なお本書では、場合によって、共和党を「共」、民主党を「民」と略記する。
繰り返すが、本書のねらいは、大統領選を通してアメリカ史を貫く暗黒と光芒が織りなす文目を覗き見ていただく点にある。今日の統計予測では、2020年までに30歳以下のアメリカ人は有色人種が多数派となり、2040年までにはアメリカ全体で有色人種がマジョリティに転じる。このため、年配のアメリカ白人、とくに白人男性は意気阻喪している。これが共和党の悪辣さを許容する下地だ(この白人たちはオバマが憎いのだが、同時に無力感を抱いてだだをこねてもいるのである。オバマいびりで溜飲を下げているのだ。哀れではないか)。これが「暗黒」である。ところが、30歳以下の若い白人は、アメリカの有色人種化に幻滅していない。なぜか?
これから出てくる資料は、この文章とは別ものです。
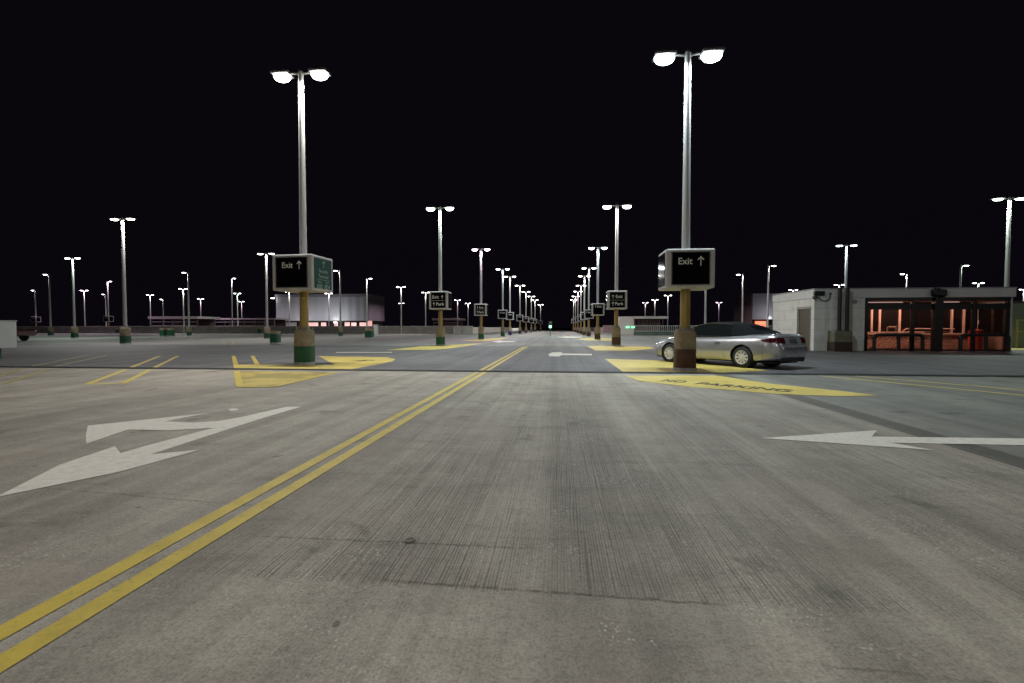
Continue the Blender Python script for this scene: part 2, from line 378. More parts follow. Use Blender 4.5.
# ------------------------------------------------------------------ lamp posts
M_pole = mat('pole_paint', (0.42, 0.42, 0.42), 0.42, 0.0, noise=0.15, nscale=3, streak=True)
M_gold = mat('ochre_sleeve', (0.36, 0.25, 0.07), 0.38, 0.25, noise=0.35, nscale=4, streak=True)
M_ped = mat('pedestal_concrete', (0.25, 0.215, 0.15), 0.85, noise=0.4, nscale=4, bump=0.5, dirt=(0.16, 0.118, 0.068))
M_pedb = mat('pedestal_foot', (0.33, 0.33, 0.34), 0.85, noise=0.3, nscale=6, bump=0.4)
BAND = {'green': mat('green_band', (0.006, 0.085, 0.036), 0.55, noise=0.3, nscale=5),
        'brown': mat('brown_band', (0.072, 0.027, 0.009), 0.6, noise=0.35, nscale=5),
        'blue': mat('blue_band', (0.02, 0.02, 0.14), 0.6, noise=0.3, nscale=5),
        'purple': mat('purple_band', (0.055, 0.02, 0.035), 0.6, noise=0.3, nscale=5)}
M_head = mat('lamp_housing', (0.35, 0.35, 0.36), 0.45, 0.2, noise=0.1)
M_sign = mat('sign_frame', (0.46, 0.45, 0.455), 0.45, noise=0.12, nscale=3)
M_sblk = mat('sign_black', (0.003, 0.003, 0.004), 0.07, spec=0.12)
M_sgrn = mat('sign_green', (0.010, 0.060, 0.045), 0.5, spec=0.1)
M_let = mat('letter_white', (0.72, 0.72, 0.70), 0.5)
M_letg = mat('letter_grey', (0.22, 0.30, 0.27), 0.5)
M_bolt = mat('galvanised_bolt', (0.25, 0.22, 0.18), 0.6, 0.5, noise=0.3)
TINT = {'w': (1.0, 0.955, 0.895), 'c': (0.86, 0.98, 1.0), 'g': (0.84, 1.0, 0.88), 'p': (1.0, 0.78, 0.97)}
M_LENS = {k: emit('lens_' + k, c, 16.0) for k, c in TINT.items()}
H = 8.65

def sq(w, r, z, n=4):
    pts = []
    for cx, cy_, a0 in ((w - r, w - r, 0), (-(w - r), w - r, 90), (-(w - r), -(w - r), 180), (w - r, -(w - r), 270)):
        for i in range(n + 1):
            t = R(a0 + 90 * i / n); pts.append((cx + r * math.cos(t), cy_ + r * math.sin(t), z))
    return pts
CACHE = {}
def cached(k, fn):
    if k not in CACHE: CACHE[k] = fn()
    return CACHE[k]
def ped_mesh():
    b = MB(); b.rings([sq(0.258, 0.150, .56), sq(0.258, 0.150, 1.07), sq(0.243, 0.140, 1.12), sq(0.213, 0.120, 1.15)])
    return b.mesh('pedestal', M_ped, True, ang=35)
def band_mesh(c):
    b = MB(); b.rings([sq(0.264, 0.156, .085), sq(0.264, 0.156, .565)]); return b.mesh('painted_band', BAND[c], True, ang=35)
def foot_mesh():
    b = MB(); b.rings([sq(0.278, 0.160, 0.0), sq(0.276, 0.160, .07), sq(0.266, 0.155, .09)]); return b.mesh('foot', M_pedb, True, ang=35)
def plate_mesh():
    b = MB(); b.rings([sq(.20, .03, 1.152), sq(.20, .03, 1.18)])
    for sx in (-1, 1):
        for sy in (-1, 1):
            b.tube((sx * .16, sy * .16, 1.14), (sx * .16, sy * .16, 1.27), .018, n=8); b.tube((sx * .16, sy * .16, 1.18), (sx * .16, sy * .16, 1.215), .034, n=6)
    b.tube((0, 0, 1.18), (0, 0, 1.235), .165, .14, n=20)
    return b.mesh('anchor_plate', M_bolt, True)
def sleeve_mesh(z1): return MB().tube((0, 0, 1.06), (0, 0, z1), .128, .122, n=24).mesh('sleeve', M_gold, True)
def pole_mesh(z0):
    b = MB(); r0 = .122 - .042 * (z0 / H); b.tube((0, 0, z0), (0, 0, H - .02), r0, .078, n=20)
    b.tube((0, 0, H - .03), (0, 0, H + .05), .09, .05, n=16)
    return b.mesh('pole', M_pole, True)
def arm_mesh(sg): return MB().tube((sg * .06, 0, H - .06), (sg * .34, 0, H - .02), .034, .03, n=10).mesh('arm', M_pole, True)
def head_mesh(sg):
    b = MB(); c = sg * .60; z = H - .02
    def rr(w, d, zz): return [(c - w, -d, zz), (c + w, -d, zz), (c + w, d, zz), (c - w, d, zz)]
    b.rings([rr(.26, .19, z - .06), rr(.28, .21, z - .045), rr(.28, .21, z + .0), rr(.22, .15, z + .07), rr(.12, .08, z + .09)])
    return b.mesh('lamp_head', M_head, False, bevel=.012)
def lens_mesh(sg, k, dp=1.0):
    b = MB(); c = sg * .60; z = H - .082
    rs = []
    for w, d, dz in ((.235, .165, 0), (.228, .160, -.025 * dp), (.19, .135, -.052 * dp), (.12, .085, -.069 * dp), (.05, .035, -.074 * dp)):
        rs.append([(c + w * math.cos(2*math.pi*i/20) * (1.12 if True else 1), d * math.sin(2*math.pi*i/20) * 1.12, z + dz) for i in range(20)])
    b.rings(rs); return b.mesh('lens', M_LENS[k], True, ang=80)
def sign_frame_mesh(w, d, z0, z1):
    b = MB(); b.box(-w/2, w/2, -d/2, d/2, z0, z1); return b.mesh('sign_box', M_sign, False, bevel=.035)
def panel_mesh(w, h_, zc, y, m, name='sign_panel'):
    b = MB(); b.box(-w/2, w/2, y - .012, y, zc - h_/2, zc + h_/2); return b.mesh(name, m, False, bevel=.004)
def rim_mesh(w, h_, zc, y):
    b = MB(); t = .022
    b.box(-w/2-t, w/2+t, y-.022, y, zc+h_/2, zc+h_/2+t); b.box(-w/2-t, w/2+t, y-.022, y, zc-h_/2-t, zc-h_/2)
    b.box(-w/2-t, -w/2, y-.022, y, zc-h_/2, zc+h_/2); b.box(w/2, w/2+t, y-.022, y, zc-h_/2, zc+h_/2)
    return b.mesh('panel_rim', mat('panel_rim', (0.10, 0.10, 0.10), .4))
def arrow_pts(cx, cz, s):
    return [(cx-.05*s, cz-.5*s), (cx+.05*s, cz-.5*s), (cx+.05*s, cz+.28*s), (cx+.26*s, cz+.07*s), (cx+.34*s, cz+.15*s), (cx, cz+.5*s), (cx-.34*s, cz+.15*s), (cx-.26*s, cz+.07*s), (cx-.05*s, cz+.28*s)]
def arrow_mesh(cx, cz, s, m):
    from mathutils.geometry import tessellate_polygon
    p = arrow_pts(cx, cz, s); tr = tessellate_polygon([[Vector((a, b_, 0)) for a, b_ in p]])
    me = bpy.data.meshes.new('sign_arrow'); me.from_pydata([(a, 0, b_) for a, b_ in p], [], [tuple(t) for t in tr]); me.materials.append(m); return me

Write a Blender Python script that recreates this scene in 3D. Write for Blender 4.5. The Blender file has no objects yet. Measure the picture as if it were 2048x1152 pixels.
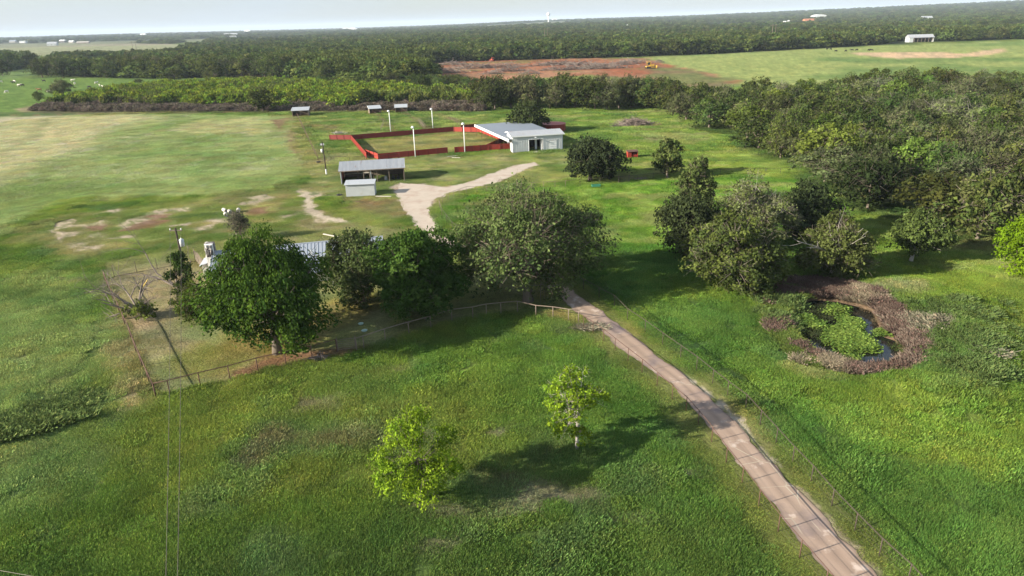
import bpy, math, random
import numpy as np
from mathutils import Vector, Matrix

# ------------------------------------------------------------------ camera
F, HC = 1365.0, 30.0
ROLL = math.radians(1.72)
PITCH = math.atan((576-43.3)*math.cos(ROLL)/F)
SC = bpy.context.scene
COL = SC.collection
cp, sp = math.cos(PITCH), math.sin(PITCH)
cr, sr = math.cos(ROLL), math.sin(ROLL)
fw = Vector((0, cp, -sp)); upv = Vector((0, sp, cp)); rt = Vector((1, 0, 0))
cright = cr*rt - sr*upv
cup = sr*rt + cr*upv
cam_d = bpy.data.cameras.new('camera')
cam = bpy.data.objects.new('camera', cam_d); COL.objects.link(cam)
cam.matrix_world = Matrix(((cright.x, cup.x, -fw.x, 0), (cright.y, cup.y, -fw.y, 0), (cright.z, cup.z, -fw.z, HC), (0, 0, 0, 1)))
cam_d.sensor_width = 36; cam_d.lens = 36*F/2048
cam_d.clip_start = 0.5; cam_d.clip_end = 60000
SC.camera = cam

# ------------------------------------------------------------------ sky, sun, exposure
SUN_AZ = math.radians(20.0)      # direction the shadows run, measured from +x towards +y
SUN_EL = math.radians(22.0)
w = bpy.data.worlds.new('World'); SC.world = w; w.use_nodes = True
nt = w.node_tree; nt.nodes.clear()
out = nt.nodes.new('ShaderNodeOutputWorld'); bg = nt.nodes.new('ShaderNodeBackground')
sky = nt.nodes.new('ShaderNodeTexSky'); sky.sky_type = 'NISHITA'; sky.sun_disc = False
sky.sun_elevation = SUN_EL
# sun sits at azimuth opposite the shadows; sky rotation is measured clockwise from +Y
sx, sy = -math.cos(SUN_AZ), -math.sin(SUN_AZ)
sky.sun_rotation = math.atan2(sx, sy)
sky.air_density = 1.0; sky.dust_density = 1.0; sky.ozone_density = 2.0
tc = nt.nodes.new('ShaderNodeTexCoord'); mp = nt.nodes.new('ShaderNodeMapping'); mp.inputs['Scale'].default_value = (1.2, 1.2, 9)
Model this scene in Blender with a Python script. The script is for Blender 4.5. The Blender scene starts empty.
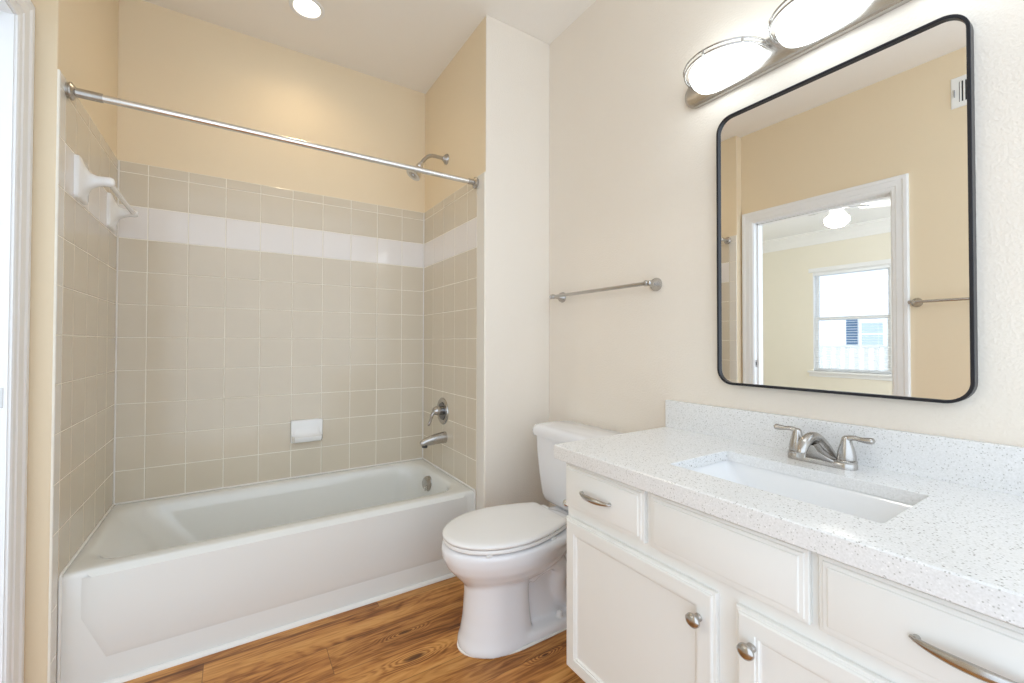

1980年代以降生まれの彼らは、50年代に起きた公民権運動、次いで80年代に起きた「多元文化主義(マルタイカルチュラリズム)」のおかげで多民族的環境に慣れてきたからである。この世代こそ、嬉々としてオバマを史上初の黒人・白人混血大統領に選んだ。彼らは「2000年紀最終世代(ミレニアルズ)」と呼ばれる。たぶん、多くの読者諸君は、「日本のミレニアルズ」だと思う(日本の未来は、いやすでにして日本の現在は、諸君の双肩にかかっている)。クリントン夫妻の一人娘チェルシーは、ミレニアルズの先頭世代だ。これがアメリカの希望と「光芒」を担う若い世代である。「待て、而しかして希望せよ」(アレクサンドル・デュマ『モンテ・クリスト伯』)。